• Adam Whittaker

Social Media has killed the icon

Did you catch that programme recently, the one with a typical format, Joe Public votes for their favourite, the one with the most votes gets put through to the next round and then there is the grand final and ultimately the greatest of all the entrants is crowned. No it wasn’t some D list celebrity dancing extravaganza or survival telethon but BBC’s Icons – The Greatest Person of the 20th Century.

In many ways it was a sound principal, pitching one sports star against another, writers and artists against their peers and so on and so forth. The final however was less than straightforward with Bowie, Ali and Mandela in the pot with Shackleton, Turing and Picasso. How on earth such luminaries of their profession or calling could be compared in any way with their ‘rivals’ was somewhat beyond me. (No spoiler alert here just in case you haven’t seen it yet). However, it wasn’t necessarily the premise of the programme that troubled me but the loss it represented. These icons represent the last of their type as now there clearly is no such thing.

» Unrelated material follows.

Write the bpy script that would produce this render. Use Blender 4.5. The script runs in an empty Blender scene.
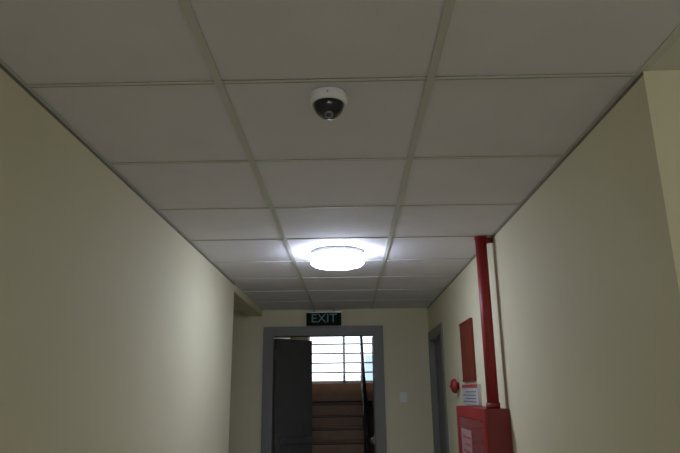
import bpy, bmesh, math
from mathutils import Vector, Matrix, Euler
S=bpy.context.scene
C=2.45      # ceiling height
XL,XR=-0.91,0.825
YE=6.32     # end wall
# ---------------------------------------------------------------- materials
def mat(name,col,rough=0.6,metal=0.0,var=0.0,scale=6.0,bump=0.0,bscale=60.0,emit=None,estr=0.0,stretch=None,spec=.5):
    m=bpy.data.materials.new(name); m.use_nodes=True
    nt=m.node_tree; b=nt.nodes['Principled BSDF']
    b.inputs['Base Color'].default_value=(*col,1)
    b.inputs['Roughness'].default_value=rough
    b.inputs['Metallic'].default_value=metal
    b.inputs['Specular IOR Level'].default_value=spec
    tc=nt.nodes.new('ShaderNodeTexCoord')
    if var>0:
        n=nt.nodes.new('ShaderNodeTexNoise'); n.inputs['Scale'].default_value=scale; n.inputs['Detail'].default_value=5
        r=nt.nodes.new('ShaderNodeValToRGB')
        r.color_ramp.elements[0].position=.3; r.color_ramp.elements[1].position=.7
        r.color_ramp.elements[0].color=(*[c*(1-var) for c in col],1)
        r.color_ramp.elements[1].color=(*[min(1,c*(1+var)) for c in col],1)
        if stretch:
            mp=nt.nodes.new('ShaderNodeMapping'); mp.inputs['Scale'].default_value=stretch
            nt.links.new(tc.outputs['Object'],mp.inputs[0]); nt.links.new(mp.outputs[0],n.inputs['Vector'])
        else: nt.links.new(tc.outputs['Object'],n.inputs['Vector'])
        nt.links.new(n.outputs['Fac'],r.inputs[0]); nt.links.new(r.outputs[0],b.inputs['Base Color'])
    if bump>0:
        n2=nt.nodes.new('ShaderNodeTexNoise'); n2.inputs['Scale'].default_value=bscale; n2.inputs['Detail'].default_value=4
        nt.links.new(tc.outputs['Object'],n2.inputs['Vector'])
        bp=nt.nodes.new('ShaderNodeBump'); bp.inputs['Strength'].default_value=bump; bp.inputs['Distance'].default_value=.002
        nt.links.new(n2.outputs['Fac'],bp.inputs['Height']); nt.links.new(bp.outputs[0],b.inputs['Normal'])
    if emit:
        b.inputs['Emission Color'].default_value=(*emit,1); b.inputs['Emission Strength'].default_value=estr
    return m
M_wall=mat('cream_paint',(.71,.66,.45),.75,var=.03,scale=1.5,bump=.25,bscale=90)
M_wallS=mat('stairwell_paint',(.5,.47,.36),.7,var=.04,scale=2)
M_tile=mat('ceiling_tile',(.79,.765,.77),.85,var=.03,scale=5,bump=.3,bscale=250)
M_tee=mat('grid_tee',(.62,.62,.53),.5,var=.03,scale=3)
M_gap=mat('tile_gap_shadow',(.12,.12,.10),.8)
M_plen=mat('plenum_dark',(.03,.03,.03),.9)
M_plas=mat('plaster_ceiling',(.72,.70,.60),.8,var=.02)
M_floor=mat('floor_terrazzo',(.46,.42,.38),.35,var=.12,scale=40)
M_frame=mat('door_frame_grey',(.20,.20,.185),.5,var=.04)
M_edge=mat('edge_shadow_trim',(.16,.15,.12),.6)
M_leaf=mat('door_leaf_dark',(.11,.106,.10),.45,var=.1,scale=4)
M_leafg=mat('door_leaf_grey',(.12,.125,.125),.5,var=.05)
M_metal=mat('brushed_steel',(.35,.35,.36),.35,1,var=.05)
M_bar=mat('push_bar',(.24,.24,.25),.3,.6)
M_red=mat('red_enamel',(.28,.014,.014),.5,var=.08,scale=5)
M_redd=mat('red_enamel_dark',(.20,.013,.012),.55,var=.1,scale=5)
M_board=mat('maroon_board',(.17,.035,.018),.6,var=.1,spec=.2)
M_paper=mat('paper_white',(.50,.49,.47),.6,var=.04)
M_pale=mat('pane_notice',(.33,.22,.21),.5,var=.1)
M_ink=mat('ink_dark',(.12,.12,.13),.6)
M_inkr=mat('ink_red',(.4,.06,.05),.6)
M_white=mat('white_plastic',(.78,.77,.75),.35,var=.02)
M_black=mat('black_plastic',(.012,.012,.014),.6,spec=.1)
M_smoke=mat('smoked_dome',(.02,.02,.025),.06)
M_lens=mat('lens_glass',(.05,.05,.07),.05)
M_green=mat('exit_green',(.005,.018,.013),.8,spec=.1)
M_exit=mat('exit_letters',(.14,.20,.17),.6,emit=(.35,.75,.6),estr=.02,spec=.1)
M_step=mat('brown_stair_tile',(.40,.23,.14),.45,var=.12,scale=8)
M_nose=mat('stair_nosing',(.03,.018,.012),.5)
M_rail=mat('black_rail_paint',(.02,.02,.022),.35)
M_wframe=mat('white_window_bars',(.8,.82,.85),.45)
M_diff=mat('lamp_diffuser',(.9,.92,1),.4,emit=(.69,.77,1),estr=36)
M_fill=mat('fill_lamp_diffuser',(.9,.92,1),.4,emit=(1,.96,.90),estr=30)  # glow of the added lamp behind the camera
M_glassc=mat('cabinet_pane',(.30,.08,.075),.08,var=.2,scale=8)
M_fac=mat('facade_white',(.82,.84,.86),.7,var=.05,scale=.5)
M_facb=mat('facade_blue',(.34,.46,.60),.5)
M_roof=mat('facade_dark',(.3,.33,.36),.7)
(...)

From these finalists I adore Ali and my admiration of Turing and Mandela knows no bounds. Add to this those who didn’t make it to this particular final  – Sinatra, Dean Martin, Sammy Davis Jnr (in fact the whole Rat Pack), James Dean, Marilyn Monroe, JFK, Neil Armstrong, Pele, Charlie Chaplin, Harold Lloyd…the list is indeed endless. These music, movie and historical greats represented not only talent and passion but power, mystique and marvel. They were revered worldwide, admired from afar, set upon a lofty pedestal that no movie goer in vinyl buyer could ever wish to scale. As we now know from biographies and biopics, all were mere mortals, some burdened with failings and misery, many besieged by demons and dark sides that played constant companion to their celebrity.

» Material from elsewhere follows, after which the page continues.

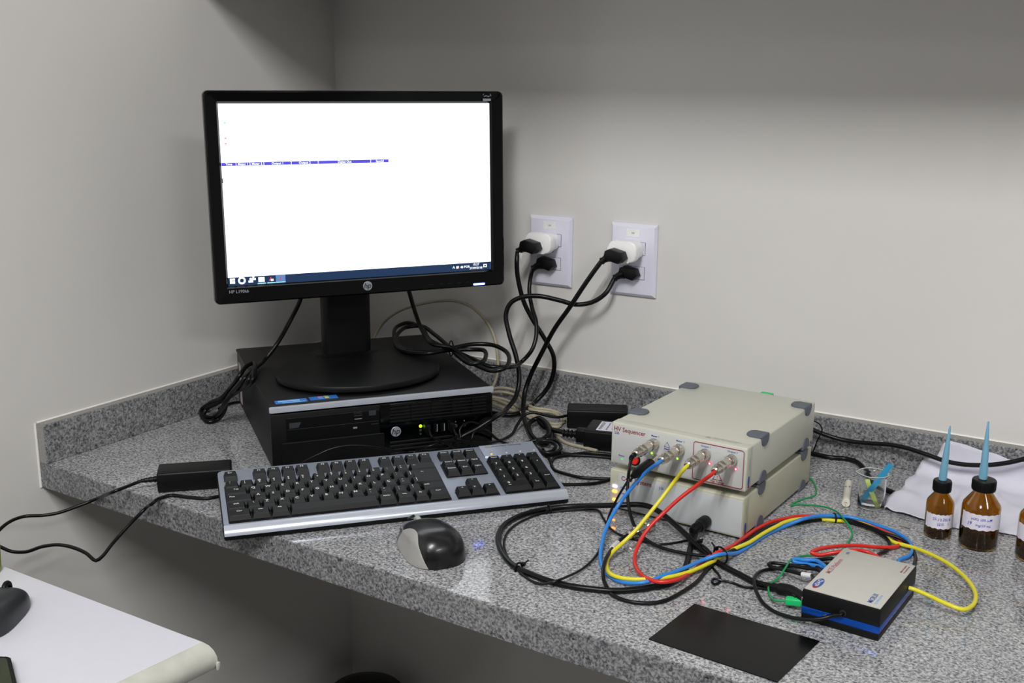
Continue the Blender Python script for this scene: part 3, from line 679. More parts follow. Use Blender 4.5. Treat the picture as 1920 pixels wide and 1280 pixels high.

But we didn’t really know them – which made them iconic. Ali’s illustrious career was initially played out via a crackling radio and the early editions of the newspaper. The tragedies of Monroe and Dean were subject of gossip and rumour rather than fact. The racist suffering of Davis Jnr and the alleged sinister underworld of Sinatra have been played out and explored in great detail in the years since their demise but at the time were either completely ignored in the case of the former or glossed over with the latter.

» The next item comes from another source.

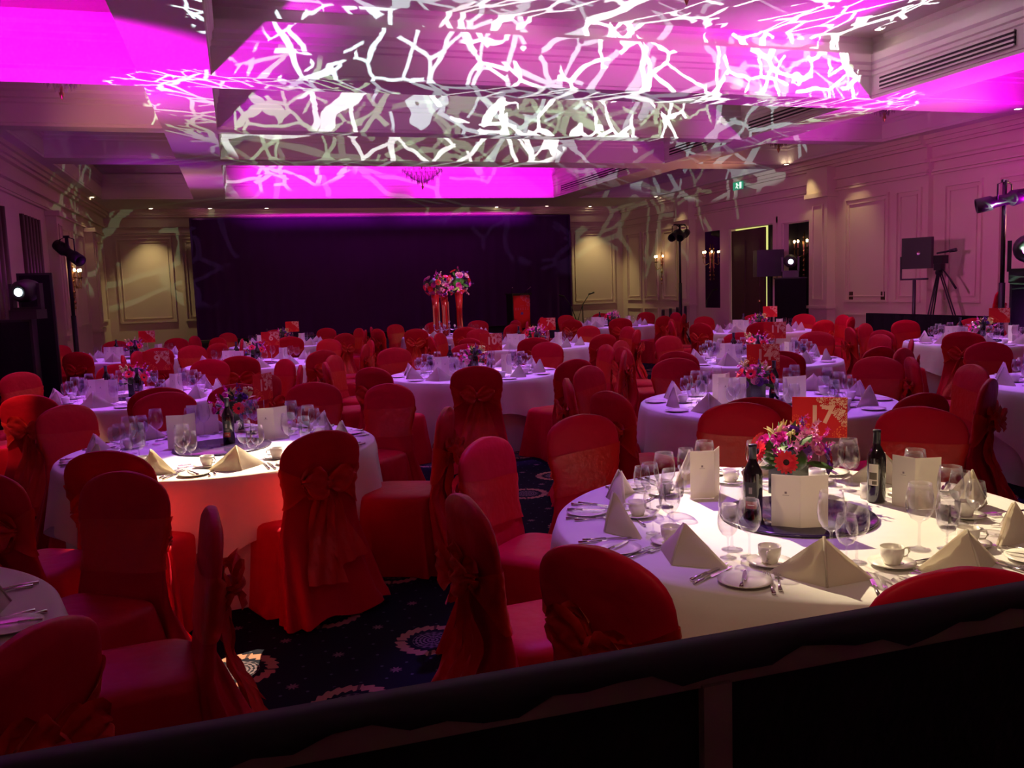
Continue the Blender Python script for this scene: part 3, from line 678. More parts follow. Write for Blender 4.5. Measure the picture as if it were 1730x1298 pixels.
# chandeliers
def chandelier(x, y, r, zb, lb):
    t = thing('chandelier', lb, 'chandelier', (x, y, 0), 0, 'crystal chandeliers in the coffers')
    mb = MB(); mb.tube([(0, 0, zb + r * .8), (0, 0, 5.19)], .02, 8); mb.lathe([(.02, 5.12), (.12, 5.19)], 16); link('rod', mb.mesh('ch_rod', 'brass'), t)
    mb = MB()
    for k, (rr, z) in enumerate(((r, .62), (r * .8, .42), (r * .55, .24), (r * .25, .1))):
        n = int(10 + 26 * rr)
        for i in range(n):
            a = 2 * pi * i / n; mb.lathe([(.001, -.08), (.022, 0), (.012, .05), (.001, .07)], 5, Matrix.Translation((rr * cos(a), rr * sin(a), zb + z * r + .03)), smooth=False)
    link('crystal_drops', mb.mesh('ch_cr', 'crystal'), t)
    mb = MB(); mb.lathe([(.02, zb + .05), (r * .5, zb + r * .3), (r * .9, zb + r * .62), (r, zb + r * .75), (r * .9, zb + r * .8)], 24); link('bowl', mb.mesh('ch_bowl', 'crystal'), t)
    mb = MB(); mb.lathe([(.001, zb - .12), (.02, zb - .08), (.035, zb - .03), (.015, zb), (.03, zb + .03), (.015, zb + .06)], 10); link('finial', mb.mesh('ch_fin', 'brass'), t)
chandelier(4.6, 8.3, .55, 4.62, 'large crystal chandelier cut off by the top edge')
chandelier(4.6, 21.7, .5, 4.28, 'crystal chandelier in the magenta-lit far coffer')
chandelier(-2.05, 13.2, .3, 4.5, 'small pendant chandelier in the dark upper left coffer')
chandelier(11.25, 13.2, .3, 4.5, 'small pendant chandelier in the right coffer nearest the light stand')
chandelier(11.25, 16.4, .3, 4.45, 'small pendant chandelier in the right coffer above the exit sign')

# ------------------------------------------------------------------ foreground rail
t = thing('barrier', 'black padded barrier across the bottom of the picture', 'barrier', (0.55, 1.16, 0), 0)
RZ = 1.15
mb = MB(); n = 70; R = []
for k in range(n + 1):
    x = -1.6 + 3.6 * k / n
    sag = .006 * sin(k * .9) + .004 * sin(k * 2.3)
    R.append([(x, .0, RZ - .10 + sag), (x, .004, RZ - .01), (x, -.004, RZ + .0), (x, -.034, RZ + .002), (x, -.050, RZ - .004), (x, -.056, RZ - .018 + sag), (x, -.054, RZ - .034 + sag * 1.6), (x, -.050, RZ - .038 + sag * 2)])
mb.rings(R, False); link('padded_top', mb.mesh('pad', 'pad'), t)
mb = MB(); mb.box(-1.6, 2.0, -.046, -.01, RZ - .062, RZ - .02); link('rail', mb.mesh('rail', 'wood'), t)
mb = MB(); mb.box(-1.6, 2.0, -.038, -.02, .0, RZ - .058); link('board', mb.mesh('board', 'mesh'), t)
mb = MB(); mb.box(.078, .126, -.055, -.038, .0, RZ - .058); link('post', mb.mesh('post', 'wood'), t)

# ------------------------------------------------------------------ chair meshes (origin on floor below the seat, facing +y)
def bw(z):      # half width of the back cover
    if z < .5: return .235 + (.5 - z) * .16
    if z < .64: return .235 - (z - .5) * .18
    if z < .80: return .21 + (z - .64) * .21
    u = min(1, (z - .80) / .185); return max(.02, .2436 * (1 - u ** 3.3) ** .52)
def bc(z):      # centre line of the back
    return -.235 - max(0, z - .45) * .13 - max(0, .45 - z) * .26
def bt(z):      # half thickness
    if z > .93: return .030 - (z - .93) * .28
    if z > .5: return .030
    return .030 + (.5 - z) * .16
def section(z, w_, t_, n=56, fold=0, seed=0, push=0):
    P = []
    for k in range(n):
        a = 2 * pi * k / n; c, s_ = cos(a), sin(a)
        e = .62
        x = w_ * (abs(c) ** e) * (1 if c >= 0 else -1); y = t_ * (abs(s_) ** .8) * (1 if s_ >= 0 else -1)
        f = fold * (sin(a * 7 + seed) * .6 + sin(a * 11 + seed * 2.1) * .4)
        x = x * (1 + f * .6)
        if fold is not None:
            g = mnoise.noise(Vector((x * 9 + seed, z * 3.2, seed * 3 + (1 if s_ > 0 else 0)))) * .006 * (1.6 if z < .55 else .7) * (1 if z < .9 else 0)
            y = y + g * (1 if s_ >= 0 else -1)
        P.append((x + push * c, bc(z) + y + f * .16 * (1 if s_ >= 0 else -1), z))
    return P
def back_mesh(seed):
    mb = MB(); R = []
    zs = [.005, .04, .10, .18, .26, .34, .42, .48, .54, .60, .66, .72, .78, .82, .86, .89, .915, .935, .95, .963, .973, .980, .984]
    for z in zs:
        fo = max(0, (.5 - z)) * .34
        sec = section(z, bw(z), bt(z), 56, fo, seed)
        if z < .05: sec = [(x, y, z + .02 * (1 + sin(x * 18 + seed))) for x, y, _ in sec]
        R.append(sec)
    mb.rings(R, True, False, True); return mb.mesh('back_cover', 'satin')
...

Now unfortunately, with the majority of our ‘stars’, we know what they’ve had for breakfast, every after show party they attend, ‘who’ they are wearing and their political viewpoint. Within minutes of the sad passing of someone ‘famous’, the man or woman on the street probably knows about it before members of their extended family. Reading an exclusive interview with an A Lister in a Sunday supplement is no longer revelatory as we have already long known the object of their affections or their guilty pleasure via Twitter.

Social media gets bad press for many things that quite frankly it shouldn’t, however the loss of enigma and the death of the icon is one for which it should take responsibility.